Your protocol should extend the stop-and-wait interface of the library from the Stop and Wait Assignment. Extend the library by changing the definition of reliable_config to be:

reliable_config(maxdgramsize, retries, timeoutinms, windowsize) # No return

The windowsize argument of this function is optional and restricts the number of messages the client can have pipelined, or outstanding at a time. A window size value of 0 will cause the client to never send a packet. By default, the window size should be set to 3.

Extended Reliable Client

Your client program should take the following arguments:

reliable_client inputfile serverhost serverportnum [srchost srcportnum] [maxdgramsize nretries timeoutms windowsize]

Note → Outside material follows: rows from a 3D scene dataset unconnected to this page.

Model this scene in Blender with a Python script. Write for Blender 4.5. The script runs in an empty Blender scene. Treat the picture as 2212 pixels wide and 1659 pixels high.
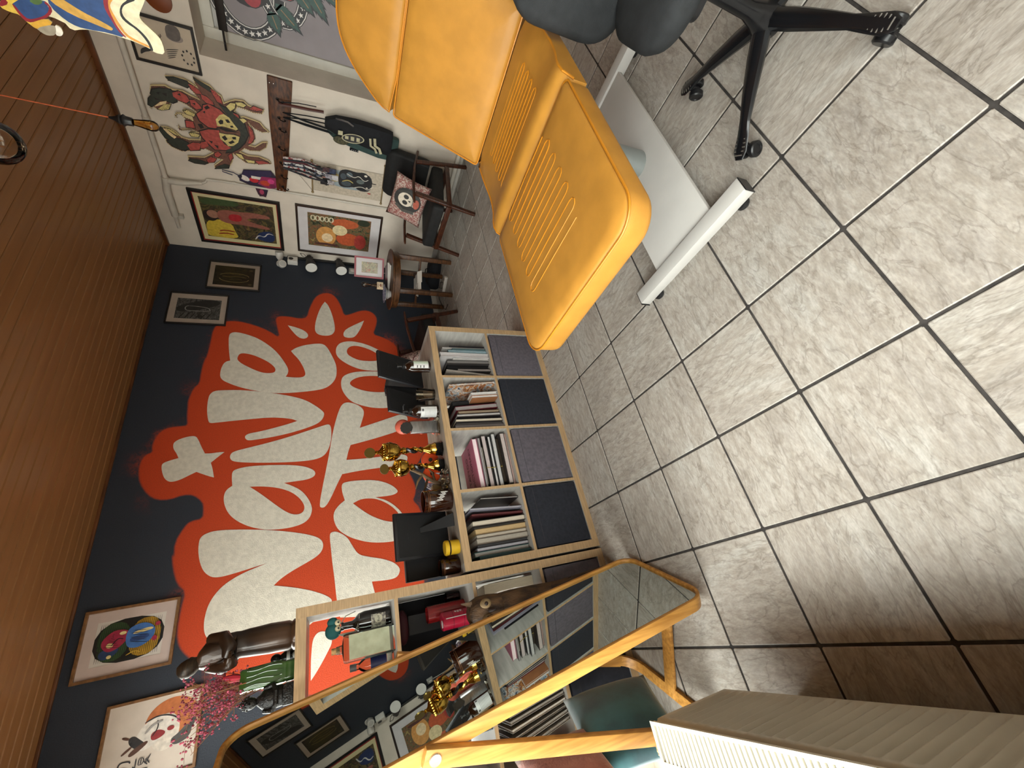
import bpy, bmesh, math, random
import numpy as np
from mathutils import Vector, Matrix
random.seed(7)
SC = bpy.context.scene
COL = SC.collection
PI = math.pi

# ------------------------------------------------------------------ camera, sky, sun, exposure
cam_d = bpy.data.cameras.new('camera')
cam = bpy.data.objects.new('camera', cam_d); COL.objects.link(cam)
RW = ((-0.2112462478550417, -0.35351285897020035, -0.9112648798839345),
      (-0.8591008462630274, 0.5118059878882804, 0.0006055673798951167),
      (0.4661767462211265, 0.7829963533148903, -0.41182029087730354))
cm = Matrix(RW).transposed() @ Matrix(((1, 0, 0), (0, -1, 0), (0, 0, -1)))
cam.matrix_world = Matrix.Translation((0, 0, 1.3631610599610666)) @ cm.to_4x4()
cam_d.sensor_fit = 'HORIZONTAL'; cam_d.sensor_width = 36.0
cam_d.lens = 36.0 * 891.7993493042826 / 2212.0
cam_d.clip_start = 0.02; cam_d.clip_end = 200
SC.camera = cam

world = bpy.data.worlds.new('world'); SC.world = world; world.use_nodes = True
bg = world.node_tree.nodes['Background']
bg.inputs[0].default_value = (1.0, 0.975, 0.94, 1); bg.inputs[1].default_value = 11.8

sun_d = bpy.data.lights.new('sun', 'SUN'); sun = bpy.data.objects.new('sun', sun_d); COL.objects.link(sun)
sun_d.energy = 2.6; sun_d.angle = math.radians(16); sun_d.color = (1.0, 0.97, 0.93)
sun.rotation_euler = Vector((0.47, -0.03, -0.88)).to_track_quat('-Z', 'Y').to_euler()
sun.location = (-3, 1, 5)

SC.view_settings.view_transform = 'Standard'; SC.view_settings.look = 'None'
SC.view_settings.gamma = 1.0; SC.view_settings.use_curve_mapping = False
SC.view_settings.exposure = 0.0
SC.cycles.use_denoising = True
SC.cycles.max_bounces = 10; SC.cycles.diffuse_bounces = 6; SC.cycles.transparent_max_bounces = 12
SC.cycles.sample_clamp_indirect = 6.0; SC.cycles.caustics_reflective = False; SC.cycles.caustics_refractive = False

def portal(x, y, z, sy, sz):
    d = bpy.data.lights.new('window_portal', 'AREA'); d.shape = 'RECTANGLE'; d.size = sz; d.size_y = sy
    d.energy = 1; d.cycles.is_portal = True
    o = bpy.data.objects.new('window_portal', d); COL.objects.link(o)
    o.location = (x, y, z); o.rotation_euler = (0, -PI / 2, 0)
portal(-0.78, -0.45, 1.62, 3.5, 2.0)
portal(-0.78, 1.66, 1.35, 0.5, 2.4)
portal(-0.78, 3.2, 1.6, 1.5, 2.0)

# ------------------------------------------------------------------ materials
def S(h):
    h = h.lstrip('#'); c = [int(h[i:i + 2], 16) / 255 for i in (0, 2, 4)]
    return tuple(v / 12.92 if v <= .04045 else ((v + .055) / 1.055) ** 2.4 for v in c) + (1.0,)
MATS = {}
def nn(nt, t, **kw):
    n = nt.nodes.new(t)
    for k, v in kw.items():
        if k.startswith('i_'): n.inputs[int(k[2:]) if k[2:].isdigit() else k[2:]].default_value = v
        else: setattr(n, k, v)
    return n
def mat(name, hx='#888888', rough=.6, metal=0., var=.12, vs=8., bump=0., bs=60., hx2=None, stretch=None, coat=0., spec=.5, sheen=0., alpha=1., trans=0., ior=1.45, detail=4., lo=.35, hi=.65):
    if name in MATS: return MATS[name]
    m = bpy.data.materials.new(name); m.use_nodes = True; nt = m.node_tree; L = nt.links.new
    b = nt.nodes['Principled BSDF']
    b.inputs['Roughness'].default_value = rough; b.inputs['Metallic'].default_value = metal
    b.inputs['Specular IOR Level'].default_value = spec; b.inputs['Coat Weight'].default_value = coat
    b.inputs['Sheen Weight'].default_value = sheen; b.inputs['Alpha'].default_value = alpha
    b.inputs['Transmission Weight'].default_value = trans; b.inputs['IOR'].default_value = ior
    tc = nn(nt, 'ShaderNodeTexCoord'); mp = nn(nt, 'ShaderNodeMapping')
    if stretch: mp.inputs['Scale'].default_value = stretch
    oi = nn(nt, 'ShaderNodeObjectInfo'); add = nn(nt, 'ShaderNodeVectorMath', operation='MULTIPLY_ADD')
    L(oi.outputs['Random'], add.inputs[0]); add.inputs[1].default_value = (37, 53, 71); L(tc.outputs['Object'], add.inputs[2])
    L(add.outputs[0], mp.inputs[0])
    no = nn(nt, 'ShaderNodeTexNoise'); no.inputs['Scale'].default_value = vs; no.inputs['Detail'].default_value = detail
    L(mp.outputs[0], no.inputs['Vector'])
    c1 = S(hx)
    c2 = S(hx2) if hx2 else tuple(v * (1 - 2 * var) for v in c1[:3]) + (1,)
    if not hx2: c1 = tuple(min(1, v * (1 + var)) for v in c1[:3]) + (1,)
    cr = nn(nt, 'ShaderNodeValToRGB'); cr.color_ramp.elements[0].position = lo; cr.color_ramp.elements[1].position = hi
    cr.color_ramp.elements[0].color = c2; cr.color_ramp.elements[1].color = c1
    L(no.outputs[0], cr.inputs[0]); L(cr.outputs[0], b.inputs['Base Color'])
    if bump:
        n2 = nn(nt, 'ShaderNodeTexNoise'); n2.inputs['Scale'].default_value = bs; n2.inputs['Detail'].default_value = 3
        L(mp.outputs[0], n2.inputs['Vector'])
        bp = nn(nt, 'ShaderNodeBump'); bp.inputs['Strength'].default_value = bump; bp.inputs['Distance'].default_value = .01
        L(n2.outputs[0], bp.inputs['Height']); L(bp.outputs[0], b.inputs['Normal'])
    MATS[name] = m
    return m
def art(name, pal, scale=12., dist=2., seed=0., stretch=(1, 1, 1), rough=.35, lines=0.):
    """a busy painted or printed picture: a palette laid out over warped noise, with dark line work"""
    m = bpy.data.materials.new(name); m.use_nodes = True; nt = m.node_tree; L = nt.links.new
    b = nt.nodes['Principled BSDF']; b.inputs['Roughness'].default_value = rough
    tc = nn(nt, 'ShaderNodeTexCoord'); mp = nn(nt, 'ShaderNodeMapping')
    mp.inputs['Location'].default_value = (seed, seed * 1.7, seed * .6); mp.inputs['Scale'].default_value = stretch
    L(tc.outputs['Object'], mp.inputs[0])
    no = nn(nt, 'ShaderNodeTexNoise'); no.inputs['Scale'].default_value = scale; no.inputs['Detail'].default_value = 5; no.inputs['Distortion'].default_value = dist
    L(mp.outputs[0], no.inputs['Vector'])
    cr = nn(nt, 'ShaderNodeValToRGB'); cr.color_ramp.interpolation = 'LINEAR'
    n = len(pal); e = cr.color_ramp.elements
    while len(e) < n: e.new(.5)
    for i, h in enumerate(pal):
        e[i].position = .28 + .44 * i / (n - 1); e[i].color = S(h)
    L(no.outputs[0], cr.inputs[0])
    out = cr.outputs[0]
    if lines:
        vo = nn(nt, 'ShaderNodeTexNoise'); vo.inputs['Scale'].default_value = scale * 2.2; vo.inputs['Detail'].default_value = 3; vo.inputs['Distortion'].default_value = dist * 2
        L(mp.outputs[0], vo.inputs['Vector'])
        r2 = nn(nt, 'ShaderNodeValToRGB'); r2.color_ramp.elements[0].position = .5 - lines; r2.color_ramp.elements[0].color = (1, 1, 1, 1)
        r2.color_ramp.elements[1].position = .5; r2.color_ramp.elements[1].color = (.05, .05, .05, 1)
        x = r2.color_ramp.elements.new(.5 + lines); x.color = (1, 1, 1, 1)
        L(vo.outputs[0], r2.inputs[0])
        mx = nn(nt, 'ShaderNodeMix', data_type='RGBA', blend_type='MULTIPLY'); mx.inputs[0].default_value = .85
        L(out, mx.inputs[6]); L(r2.outputs[0], mx.inputs[7]); out = mx.outputs[2]
    L(out, b.inputs['Base Color'])
    return m
def ink(name='print_ink', rough=.45, amt=.18):
    """colour comes from the print's own colour attribute, broken up a little by noise"""
    if name in MATS: return MATS[name]
    m = bpy.data.materials.new(name); m.use_nodes = True; nt = m.node_tree; L = nt.links.new
    b = nt.nodes['Principled BSDF']; b.inputs['Roughness'].default_value = rough
    at = nn(nt, 'ShaderNodeVertexColor', layer_name='Col')
    tc = nn(nt, 'ShaderNodeTexCoord'); no = nn(nt, 'ShaderNodeTexNoise'); no.inputs['Scale'].default_value = 40; no.inputs['Detail'].default_value = 4
    L(tc.outputs['Object'], no.inputs['Vector'])
    mr = nn(nt, 'ShaderNodeMapRange'); mr.inputs[1].default_value = .3; mr.inputs[2].default_value = .7; mr.inputs[3].default_value = 1 - amt; mr.inputs[4].default_value = 1 + amt
    L(no.outputs[0], mr.inputs[0])
    mx = nn(nt, 'ShaderNodeVectorMath', operation='SCALE'); L(at.outputs[0], mx.inputs[0]); L(mr.outputs[0], mx.inputs[3])
    L(mx.outputs[0], b.inputs['Base Color'])
    MATS[name] = m; return m
def glassy(name, tint='#ffffff', k=.82, rough=.03):
    """clear pane or vessel wall: mostly see-through, with a mirror sheen"""
    if name in MATS: return MATS[name]
    m = bpy.data.materials.new(name); m.use_nodes = True; nt = m.node_tree; L = nt.links.new
    nt.nodes.remove(nt.nodes['Principled BSDF']); out = nt.nodes['Material Output']
    t = nn(nt, 'ShaderNodeBsdfTransparent'); t.inputs[0].default_value = S(tint)
    g = nn(nt, 'ShaderNodeBsdfGlossy'); g.inputs['Roughness'].default_value = rough
    f = nn(nt, 'ShaderNodeLayerWeight'); f.inputs[0].default_value = 1 - k
    mx = nn(nt, 'ShaderNodeMixShader'); L(f.outputs['Fresnel'], mx.inputs[0]); L(t.outputs[0], mx.inputs[1]); L(g.outputs[0], mx.inputs[2])
    L(mx.outputs[0], out.inputs[0]); MATS[name] = m; return m

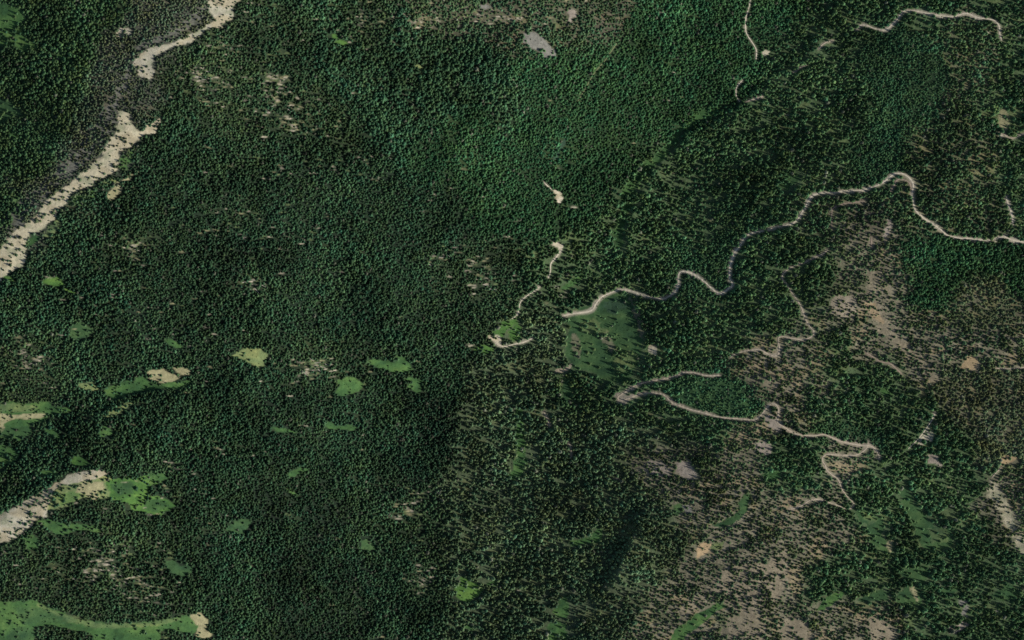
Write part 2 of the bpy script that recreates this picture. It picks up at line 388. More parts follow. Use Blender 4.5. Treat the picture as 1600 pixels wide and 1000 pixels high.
area('bare_patch', 'mauve', "1444,712 1458,708 1468,721 1473,731 1455,725", .05, .7)
area('bare_patch', 'orange', "1087,861 1092,850 1100,847 1112,850 1109,860 1098,867 1088,873", .0, .4)
area('bare_patch', 'olive', "1112,850 1131,846 1129,857 1111,861", .05, .5)
area(None, 'brown', "1355,425 1385,424 1392,440 1390,456 1366,466 1380,490 1402,520 1432,548 1466,588 1455,598 1430,570 1395,540 1365,505 1345,480 1352,455", .28, 1.4, blend=.8)
area('bare_patch', 'pink', "1296,470 1310,460 1328,462 1340,472 1336,492 1318,497 1302,488", .3, 1.0, blend=.85)
area('bare_patch', 'orange', "1346,474 1360,472 1374,488 1382,500 1376,506 1362,496", .15, 1, blend=.6)
area('bare_patch', 'grey', "816,53 830,50 843,51 851,63 859,75 869,80 867,91 850,88 840,80 826,72 818,65", .12, .8)
area('bare_patch', 'mauve', "887,16 894,14 901,18 900,27 893,28 895,36 888,35 889,27", .02, .4)
area('bare_patch', 'grey', "748,8 760,6 768,12 757,15 749,14", .05, .5)
area('bare_patch', 'mauve', "1385,342 1394,344 1392,360 1386,373 1379,370 1384,353", .05, .6)
area('bare_patch', 'mauve', "1054,723 1070,719 1085,732 1091,743 1080,749 1062,745 1056,736", .03, .6)
area('bare_patch', 'mauve', "1006,724 1025,718 1046,728 1044,746 1022,744 1008,738", .35, 1, blend=.8)
area('bare_patch', 'mauve', "1174,696 1190,689 1203,695 1206,710 1185,709", .1, .8)
area('bare_patch', 'mauve', "1197,650 1210,648 1222,662 1216,674 1202,670", .2, .8)
area(None, 'brown', "1125,892 1160,882 1200,880 1214,862 1232,860 1232,900 1218,935 1196,950 1172,960 1150,955 1120,940 1108,925", .32, 1.6, blend=.9)
area(None, 'brown', "1072,938 1096,928 1112,932 1080,958 1062,962", .3, 1.2, blend=.8)
area('bare_patch', 'brown', "1220,968 1240,966 1258,972 1267,990 1262,1010 1228,1012 1218,990", .15, 1, blend=.9)
area('bare_patch', 'brown', "1355,968 1370,964 1392,975 1398,1000 1380,1015 1362,1010", .15, 1, blend=.9)
area('bare_patch', 'brown', "1130,965 1170,955 1205,965 1200,1010 1140,1010", .3, 1.2, blend=.8)
area('bare_patch', 'scree', "1543,752 1556,756 1570,778 1584,802 1594,832 1625,850 1640,880 1600,868 1584,852 1574,822 1560,796 1546,774", .42, 1.4, blend=.7)
area('bare_patch', 'orange', "1558,716 1575,711 1591,714 1585,722 1565,728", .1, .7, blend=.8)
area('bare_patch', 'orange', "1509,558 1522,556 1528,565 1527,577 1504,578 1500,575", .05, .6, blend=.8)
area('bare_patch', 'tan', "1560,172 1570,168 1576,186 1574,204 1566,206 1561,195", .06, .7, blend=.9)
area('bare_patch', 'pale', "1561,206 1568,205 1567,215 1560,213", 0, .4)
area('bare_patch', 'greyscree', "1452,667 1460,679 1456,690 1446,694 1432,696 1440,682", .08, .5)
area('bare_patch', 'pale', "863,297 869,296 876,301 879,309 876,318 871,317 867,307", 0, .3)
area('bare_patch', 'pale', "861,377 870,378 877,380 880,387 875,395 871,387 862,382", 0, .4)
area('bare_patch', 'mauve', "958,616 968,612 976,618 988,616 996,618 984,626 976,632 964,631", 0, .3, blend=.8)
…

In the above, windowsize is an optional argument that specifies the value to be used when calling the reliable_config() function.

Step 0: Preparation

Read and implement the Stop and Wait Assignment.

Step 1: Extension

Change your stop and wait protocol to implement the sliding window protocol. The client reads a data file and sends the data to the server in packets of specific size. The client uses a user-defined packet size, and sends multiple packets at time -- enough to fill a windowsize sized buffer. When the server receives a data packet, it replies with an acknowledgment (ack) packet, but only if the data packet's message number is the next one in order. Otherwise, the server ignores the data packet.

If an ack message is not received in a user defined number of milliseconds, the client resends the packet. The client will continue to resend the packet a user defined number of times until it receives an ack packet. Once the client receives an ack for the left most packet in its window, it "slides" its window over by one packet, allowing it to send the packet that is now in the right-most point of the window. This process continues until the client sends all of its data.

The server program, receives the data and outputs the data it receives to a file.


  • IMPORTANT: You should number your packets by messages not byte number.
  • As with stop-and-wait, your protocol should run as a library that is included into a client program, reliable_client.repy and a server program, reliable_server.repy. You should put your protocol implementation in a file called reliable.repy and include it in the client and server programs. Then, you'll need to pre-process your reliable_client.repy and reliable_server.repy programs.
  • You may find it helpful to run both on the same computer using local code execution during development. Additionally, you should test on LAN nodes before moving to WAN nodes.
  • You will need to extend your stop-and-wait header from a single alternating bit. It's okay if your header is variable sized.
  • When the client receives an ack packet for data packet N, you can assume that the server has received all data packets with message numbers < N.
  • Like with stop-and-wait, your protocol should send the next packet immediately after receiving an ack from the receiver indicating that the window now allows more packets to be sent. Do not rely on sleep() and use locks to achieve this (see the Notes section in the stop-and-wait assignment for more information).

Extra Credit

Try one of these extra credit ideas:

  • Cumulative ACK-ing: save out of order packets. If the server receives a packet inside the window, the server should keep it around. Then when the missing packets come, the server should cumulatively process all the packets.
  • Fixed size packet numbering: make your packet numbers wrap-around. In real protocols, the header has only a fixed number of bits to indicate the packet number. For this, you can use "%", python's modulo operator.
  • Congestion control: implement the  slow start algorithm.

What to turn in?

Turn in a tar file called "reliable.tar" that contains a directory called Reliable. This directory contains:

  • reliable.repy
  • reliable_server.repy
  • reliable_client.repy
  • results.pdf

The file results.pdf contains the results of your evaluation. The file called README contains any information we might need in evaluating your solution. For example, bugs and limitations should be included in the README file.